Defensively, Ireland had been similarly hamstrung in this area during the Paris defeat, with Brian O'Driscoll repeatedly caught out in the 'shooter' role, but Wales' defence coach admits that even defence has its high-risk element.

"With every defence, particularly if you take risks, there's a chance it may not come off. Wales play a high-risk defence and a high-risk attack. When it comes off, it looks fantastic, when it doesn't, you get punished.

"Against Scotland, the defence was poor, but the rest of the time we've defended okay. Probably against England in that sin-binning, we should have kept them out a bit better.

"Those 10 minutes, I was pretty disappointed. To allow one try in is acceptable. Ireland found out that in Paris and lost the game. We conceded 17 (points) and that's far too much."

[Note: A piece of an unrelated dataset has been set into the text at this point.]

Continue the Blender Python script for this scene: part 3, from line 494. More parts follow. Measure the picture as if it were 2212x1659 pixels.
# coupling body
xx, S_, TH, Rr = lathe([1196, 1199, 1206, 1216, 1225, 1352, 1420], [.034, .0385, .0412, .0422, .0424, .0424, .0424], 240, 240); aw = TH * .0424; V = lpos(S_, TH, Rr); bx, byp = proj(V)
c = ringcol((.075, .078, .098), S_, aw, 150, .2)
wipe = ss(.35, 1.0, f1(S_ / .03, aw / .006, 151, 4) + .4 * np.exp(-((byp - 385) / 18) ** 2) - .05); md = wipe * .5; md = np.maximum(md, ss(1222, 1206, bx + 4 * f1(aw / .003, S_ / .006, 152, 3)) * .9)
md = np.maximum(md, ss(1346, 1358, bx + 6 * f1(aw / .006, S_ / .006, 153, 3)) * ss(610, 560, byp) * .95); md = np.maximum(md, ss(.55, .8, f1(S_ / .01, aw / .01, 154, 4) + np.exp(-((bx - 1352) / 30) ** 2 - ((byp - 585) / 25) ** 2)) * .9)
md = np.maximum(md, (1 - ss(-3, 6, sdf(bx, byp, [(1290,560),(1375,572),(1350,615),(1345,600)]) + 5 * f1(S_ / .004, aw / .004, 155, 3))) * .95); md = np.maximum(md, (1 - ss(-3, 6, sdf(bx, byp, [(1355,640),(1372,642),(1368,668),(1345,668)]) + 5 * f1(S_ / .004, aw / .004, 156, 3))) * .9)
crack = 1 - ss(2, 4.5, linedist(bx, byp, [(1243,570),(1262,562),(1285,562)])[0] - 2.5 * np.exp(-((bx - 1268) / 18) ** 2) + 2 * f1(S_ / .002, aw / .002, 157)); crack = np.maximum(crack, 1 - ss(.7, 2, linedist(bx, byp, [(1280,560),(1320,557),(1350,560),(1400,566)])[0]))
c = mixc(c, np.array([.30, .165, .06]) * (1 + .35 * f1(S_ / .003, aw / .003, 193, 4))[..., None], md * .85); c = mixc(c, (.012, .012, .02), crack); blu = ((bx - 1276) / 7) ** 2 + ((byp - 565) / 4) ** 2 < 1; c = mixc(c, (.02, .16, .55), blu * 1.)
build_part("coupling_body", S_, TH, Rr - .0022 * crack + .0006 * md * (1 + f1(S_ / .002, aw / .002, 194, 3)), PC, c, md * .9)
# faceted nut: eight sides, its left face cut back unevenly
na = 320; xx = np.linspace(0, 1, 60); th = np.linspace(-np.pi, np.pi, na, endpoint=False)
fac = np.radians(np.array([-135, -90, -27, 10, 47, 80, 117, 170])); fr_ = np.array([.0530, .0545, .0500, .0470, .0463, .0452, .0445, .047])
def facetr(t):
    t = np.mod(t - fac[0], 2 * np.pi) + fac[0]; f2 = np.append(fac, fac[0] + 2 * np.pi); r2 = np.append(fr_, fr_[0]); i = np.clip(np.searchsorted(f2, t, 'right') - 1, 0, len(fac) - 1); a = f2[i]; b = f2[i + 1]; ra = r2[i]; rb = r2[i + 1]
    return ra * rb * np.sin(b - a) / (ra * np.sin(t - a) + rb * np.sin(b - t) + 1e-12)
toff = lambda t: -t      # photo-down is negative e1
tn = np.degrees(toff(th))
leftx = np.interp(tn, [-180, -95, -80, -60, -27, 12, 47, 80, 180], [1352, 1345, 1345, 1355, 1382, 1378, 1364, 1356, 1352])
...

France's Freddy Michalak, having faced both teams in successive rounds, believes that the Welsh are on the verge of ticking for the full 80 minutes.

'"If they can play for 80 minutes like that, they can be the best -- they can beat Ireland. They have the players to win in Dublin. In the second half against us they were amazing and played some great rugby, but they left it too late."

Edwards' respect for the Irish is manifest, particularly after the Lions tour.

"What I noticed was that they were the most meticulous of all in terms of match preparation and analysis, which made my job much easier."

And while he will join the acclamation for Brian O'Driscoll, he spotted a future Irish captain last summer in Jamie Heaslip.

"I definitely saw leadership tendencies in that guy.

"He was outstanding. In the first test, he did poorly during the week and probably wasn't at his best. But by the third test, he was world-class.

"You saw the real Heaslip in that game. Great guy to get on with, good fun off the pitch. But he really has that competitive edge and superb leadership qualities."